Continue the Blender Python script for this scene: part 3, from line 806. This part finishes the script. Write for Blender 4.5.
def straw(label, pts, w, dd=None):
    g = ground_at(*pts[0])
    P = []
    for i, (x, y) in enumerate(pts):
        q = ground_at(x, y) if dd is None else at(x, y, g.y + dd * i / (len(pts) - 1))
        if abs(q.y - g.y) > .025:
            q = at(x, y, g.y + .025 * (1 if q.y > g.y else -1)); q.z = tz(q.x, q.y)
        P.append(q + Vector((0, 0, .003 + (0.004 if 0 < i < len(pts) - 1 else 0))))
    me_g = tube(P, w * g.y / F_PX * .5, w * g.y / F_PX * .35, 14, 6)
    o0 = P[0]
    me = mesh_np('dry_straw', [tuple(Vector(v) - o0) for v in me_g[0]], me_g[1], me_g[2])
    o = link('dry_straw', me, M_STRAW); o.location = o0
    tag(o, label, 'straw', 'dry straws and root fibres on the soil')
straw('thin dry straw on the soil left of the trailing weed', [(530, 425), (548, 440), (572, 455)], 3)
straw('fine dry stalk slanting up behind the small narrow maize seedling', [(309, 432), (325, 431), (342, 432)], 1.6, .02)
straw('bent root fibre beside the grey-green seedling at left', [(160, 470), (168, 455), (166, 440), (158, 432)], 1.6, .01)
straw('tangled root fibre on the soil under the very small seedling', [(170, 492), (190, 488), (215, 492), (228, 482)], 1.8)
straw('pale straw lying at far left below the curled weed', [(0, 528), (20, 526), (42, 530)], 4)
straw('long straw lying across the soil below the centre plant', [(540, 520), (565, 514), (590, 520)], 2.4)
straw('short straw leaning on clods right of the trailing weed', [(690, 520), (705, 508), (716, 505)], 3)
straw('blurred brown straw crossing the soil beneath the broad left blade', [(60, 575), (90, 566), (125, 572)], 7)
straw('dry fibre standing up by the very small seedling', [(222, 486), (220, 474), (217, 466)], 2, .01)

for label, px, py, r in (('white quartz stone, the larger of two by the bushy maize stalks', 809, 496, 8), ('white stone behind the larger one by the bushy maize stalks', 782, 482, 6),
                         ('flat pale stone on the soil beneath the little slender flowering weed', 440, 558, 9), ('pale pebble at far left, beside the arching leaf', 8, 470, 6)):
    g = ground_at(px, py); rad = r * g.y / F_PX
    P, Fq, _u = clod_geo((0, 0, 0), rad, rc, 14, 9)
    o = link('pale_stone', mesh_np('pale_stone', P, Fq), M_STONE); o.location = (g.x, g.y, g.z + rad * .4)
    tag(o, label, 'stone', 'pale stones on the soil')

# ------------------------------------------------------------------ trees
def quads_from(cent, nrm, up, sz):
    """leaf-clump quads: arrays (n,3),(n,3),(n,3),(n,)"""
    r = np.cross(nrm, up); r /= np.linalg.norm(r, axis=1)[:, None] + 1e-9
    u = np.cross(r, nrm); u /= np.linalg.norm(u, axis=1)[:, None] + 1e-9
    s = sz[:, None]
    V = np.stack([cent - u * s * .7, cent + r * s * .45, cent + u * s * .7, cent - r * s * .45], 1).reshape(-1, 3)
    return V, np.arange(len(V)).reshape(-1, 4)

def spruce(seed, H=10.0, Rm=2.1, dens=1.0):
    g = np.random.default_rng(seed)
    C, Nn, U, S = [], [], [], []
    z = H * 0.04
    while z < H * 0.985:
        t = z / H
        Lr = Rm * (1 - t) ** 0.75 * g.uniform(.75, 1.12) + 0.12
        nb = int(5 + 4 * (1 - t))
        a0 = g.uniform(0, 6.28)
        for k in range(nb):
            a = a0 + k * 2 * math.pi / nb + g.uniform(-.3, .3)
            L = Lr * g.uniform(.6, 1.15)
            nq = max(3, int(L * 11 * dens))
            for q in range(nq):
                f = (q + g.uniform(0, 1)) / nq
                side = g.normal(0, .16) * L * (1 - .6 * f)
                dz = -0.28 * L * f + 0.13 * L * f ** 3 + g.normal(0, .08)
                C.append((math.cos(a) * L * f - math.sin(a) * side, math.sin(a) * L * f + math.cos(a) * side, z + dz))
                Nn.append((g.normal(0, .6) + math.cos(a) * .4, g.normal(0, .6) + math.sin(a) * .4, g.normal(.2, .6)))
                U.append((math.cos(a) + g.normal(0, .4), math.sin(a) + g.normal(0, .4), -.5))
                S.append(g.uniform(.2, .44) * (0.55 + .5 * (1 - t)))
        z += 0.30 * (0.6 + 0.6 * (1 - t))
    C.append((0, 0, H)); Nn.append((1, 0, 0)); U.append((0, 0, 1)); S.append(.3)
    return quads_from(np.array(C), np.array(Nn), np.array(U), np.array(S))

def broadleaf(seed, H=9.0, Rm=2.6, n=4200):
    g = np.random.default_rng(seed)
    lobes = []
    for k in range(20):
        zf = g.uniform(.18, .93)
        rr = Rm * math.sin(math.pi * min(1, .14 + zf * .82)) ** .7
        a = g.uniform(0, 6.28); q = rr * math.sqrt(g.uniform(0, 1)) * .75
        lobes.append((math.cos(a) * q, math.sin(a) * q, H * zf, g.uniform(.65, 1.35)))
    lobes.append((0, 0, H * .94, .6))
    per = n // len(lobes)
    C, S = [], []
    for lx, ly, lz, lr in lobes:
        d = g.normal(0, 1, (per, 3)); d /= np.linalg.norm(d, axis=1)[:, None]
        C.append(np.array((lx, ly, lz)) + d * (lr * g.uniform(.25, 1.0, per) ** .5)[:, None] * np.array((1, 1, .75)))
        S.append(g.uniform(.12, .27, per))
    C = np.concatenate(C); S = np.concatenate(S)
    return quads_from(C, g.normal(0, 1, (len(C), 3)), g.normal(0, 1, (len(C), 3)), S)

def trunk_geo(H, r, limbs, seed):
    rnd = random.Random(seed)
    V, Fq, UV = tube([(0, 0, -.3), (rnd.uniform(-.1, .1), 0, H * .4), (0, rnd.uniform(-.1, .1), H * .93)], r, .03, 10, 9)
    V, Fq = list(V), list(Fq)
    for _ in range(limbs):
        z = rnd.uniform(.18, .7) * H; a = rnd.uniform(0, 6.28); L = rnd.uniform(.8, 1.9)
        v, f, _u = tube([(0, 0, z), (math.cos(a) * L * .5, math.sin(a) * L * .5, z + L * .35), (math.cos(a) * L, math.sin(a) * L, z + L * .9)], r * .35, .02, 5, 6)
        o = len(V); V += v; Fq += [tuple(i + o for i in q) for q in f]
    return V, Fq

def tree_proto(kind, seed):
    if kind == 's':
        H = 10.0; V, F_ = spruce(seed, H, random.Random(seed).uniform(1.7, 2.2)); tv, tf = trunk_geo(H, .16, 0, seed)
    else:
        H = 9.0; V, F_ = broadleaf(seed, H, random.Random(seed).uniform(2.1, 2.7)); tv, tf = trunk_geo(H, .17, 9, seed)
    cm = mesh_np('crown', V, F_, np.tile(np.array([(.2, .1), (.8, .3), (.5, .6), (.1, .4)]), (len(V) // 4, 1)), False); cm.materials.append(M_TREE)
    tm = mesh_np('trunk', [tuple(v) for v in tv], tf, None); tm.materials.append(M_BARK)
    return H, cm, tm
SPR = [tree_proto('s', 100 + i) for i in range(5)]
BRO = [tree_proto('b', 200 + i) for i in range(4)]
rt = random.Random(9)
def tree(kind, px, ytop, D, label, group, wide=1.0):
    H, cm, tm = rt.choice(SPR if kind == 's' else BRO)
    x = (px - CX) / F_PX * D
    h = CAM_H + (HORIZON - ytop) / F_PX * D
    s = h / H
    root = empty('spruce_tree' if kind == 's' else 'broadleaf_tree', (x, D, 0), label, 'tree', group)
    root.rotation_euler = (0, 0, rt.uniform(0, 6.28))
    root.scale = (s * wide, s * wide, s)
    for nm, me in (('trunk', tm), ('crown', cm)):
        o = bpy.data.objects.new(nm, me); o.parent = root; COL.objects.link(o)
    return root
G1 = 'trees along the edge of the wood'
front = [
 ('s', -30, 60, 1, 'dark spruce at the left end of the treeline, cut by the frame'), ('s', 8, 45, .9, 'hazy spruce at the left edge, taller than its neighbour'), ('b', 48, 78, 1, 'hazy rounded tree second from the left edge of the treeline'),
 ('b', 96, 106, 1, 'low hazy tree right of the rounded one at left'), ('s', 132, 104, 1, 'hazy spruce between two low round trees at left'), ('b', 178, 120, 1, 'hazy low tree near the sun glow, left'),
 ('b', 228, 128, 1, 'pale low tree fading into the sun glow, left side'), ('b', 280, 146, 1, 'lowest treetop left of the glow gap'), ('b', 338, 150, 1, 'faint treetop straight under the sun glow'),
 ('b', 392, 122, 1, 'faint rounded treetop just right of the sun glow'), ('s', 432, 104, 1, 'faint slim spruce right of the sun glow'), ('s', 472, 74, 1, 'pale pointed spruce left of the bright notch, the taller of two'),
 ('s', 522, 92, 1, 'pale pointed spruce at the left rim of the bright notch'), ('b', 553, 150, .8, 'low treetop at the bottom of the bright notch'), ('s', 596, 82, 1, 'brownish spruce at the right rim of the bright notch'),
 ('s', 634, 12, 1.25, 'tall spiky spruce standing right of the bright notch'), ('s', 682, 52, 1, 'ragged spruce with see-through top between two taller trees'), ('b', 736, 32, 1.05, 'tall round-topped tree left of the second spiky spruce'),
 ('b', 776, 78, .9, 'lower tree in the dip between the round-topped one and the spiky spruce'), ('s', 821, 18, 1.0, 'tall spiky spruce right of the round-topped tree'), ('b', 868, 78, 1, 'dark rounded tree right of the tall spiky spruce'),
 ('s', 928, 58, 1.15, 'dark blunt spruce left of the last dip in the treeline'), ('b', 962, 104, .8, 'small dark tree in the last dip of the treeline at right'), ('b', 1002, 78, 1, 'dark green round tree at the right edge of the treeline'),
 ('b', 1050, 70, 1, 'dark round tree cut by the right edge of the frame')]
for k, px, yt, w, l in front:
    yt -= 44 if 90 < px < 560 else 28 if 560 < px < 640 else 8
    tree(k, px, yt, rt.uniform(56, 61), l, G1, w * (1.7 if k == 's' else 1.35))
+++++
▶ SET EXERCISE
Produce the lines from the top of the listing through the "straw('dry fibre standing" line exactly as they appear, with no additional output.

▶ SOLUTION
Continue the Blender Python script for this scene: part 3, from line 806. This part finishes the script. Write for Blender 4.5.
def straw(label, pts, w, dd=None):
    g = ground_at(*pts[0])
    P = []
    for i, (x, y) in enumerate(pts):
        q = ground_at(x, y) if dd is None else at(x, y, g.y + dd * i / (len(pts) - 1))
        if abs(q.y - g.y) > .025:
            q = at(x, y, g.y + .025 * (1 if q.y > g.y else -1)); q.z = tz(q.x, q.y)
        P.append(q + Vector((0, 0, .003 + (0.004 if 0 < i < len(pts) - 1 else 0))))
    me_g = tube(P, w * g.y / F_PX * .5, w * g.y / F_PX * .35, 14, 6)
    o0 = P[0]
    me = mesh_np('dry_straw', [tuple(Vector(v) - o0) for v in me_g[0]], me_g[1], me_g[2])
    o = link('dry_straw', me, M_STRAW); o.location = o0
    tag(o, label, 'straw', 'dry straws and root fibres on the soil')
straw('thin dry straw on the soil left of the trailing weed', [(530, 425), (548, 440), (572, 455)], 3)
straw('fine dry stalk slanting up behind the small narrow maize seedling', [(309, 432), (325, 431), (342, 432)], 1.6, .02)
straw('bent root fibre beside the grey-green seedling at left', [(160, 470), (168, 455), (166, 440), (158, 432)], 1.6, .01)
straw('tangled root fibre on the soil under the very small seedling', [(170, 492), (190, 488), (215, 492), (228, 482)], 1.8)
straw('pale straw lying at far left below the curled weed', [(0, 528), (20, 526), (42, 530)], 4)
straw('long straw lying across the soil below the centre plant', [(540, 520), (565, 514), (590, 520)], 2.4)
straw('short straw leaning on clods right of the trailing weed', [(690, 520), (705, 508), (716, 505)], 3)
straw('blurred brown straw crossing the soil beneath the broad left blade', [(60, 575), (90, 566), (125, 572)], 7)
straw('dry fibre standing up by the very small seedling', [(222, 486), (220, 474), (217, 466)], 2, .01)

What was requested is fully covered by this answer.